Sometimes the net good demands the change, but that does not mean there is not a price to be paid. Children must be protected from an abusive parent figure; however, even the removal of such a person is difficult on the kids. Sometimes the addition of a parent figure strengthens the existing parent as a person enough to justify that addition. But be sure, a step-parent is never a parent, and conflicts in loyalties will occur with the addition. All this causes stress.

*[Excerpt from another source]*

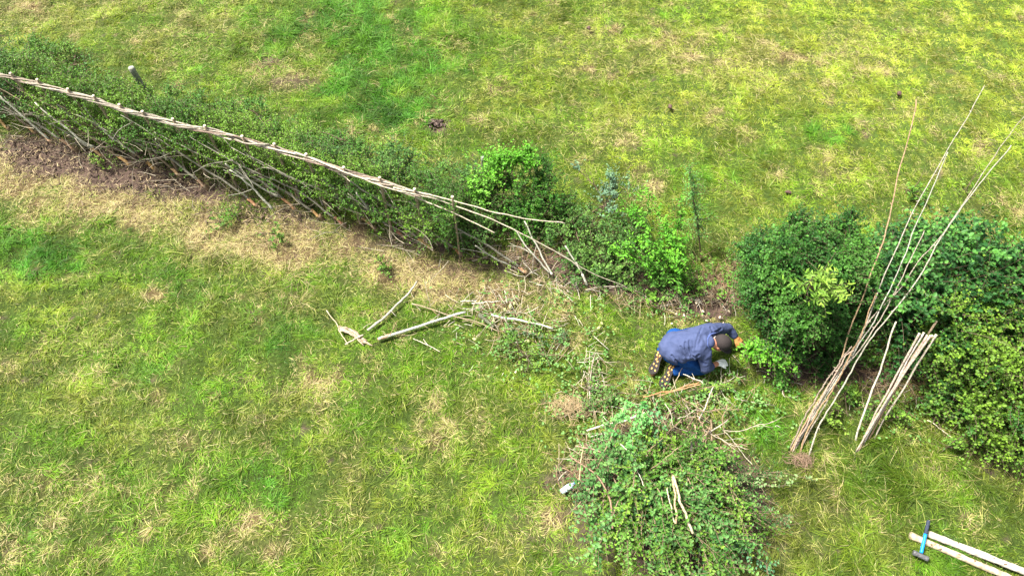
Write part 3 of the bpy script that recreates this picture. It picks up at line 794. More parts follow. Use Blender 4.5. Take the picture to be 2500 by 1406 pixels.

Again it is important to see that even if the poly-mother or father bring their lover home and they engage with the kids, that does not mean they have been put in a parental role. Such people are visitors, and even young children know a visitor is not a parent figure. So there is no harm in polyamorous parents introducing their loves to their kids. And if it is normalized in the home, that person can openly sleep with Mom and/or Dad. However, changes to the core family group must be made very slowly, with great deliberation. Mom or Dad being “in love” with someone new is not enough justification for introducing a new parent figure. New lovers must be clearly a identified as a secondary relationship to both the children and the existing primary adult(s). In a very few cases, after a very long period of acclimatization and a very firm (even contractual) commitments from the lover, can he/she begin to take on a quasi-parental role. Any other action is to subjugate parental duty to personal desires.


There is no other ethical approach.


I know this does not square with the “me first” attitude of many poly writers, but such an attitude will not bring forth a better world.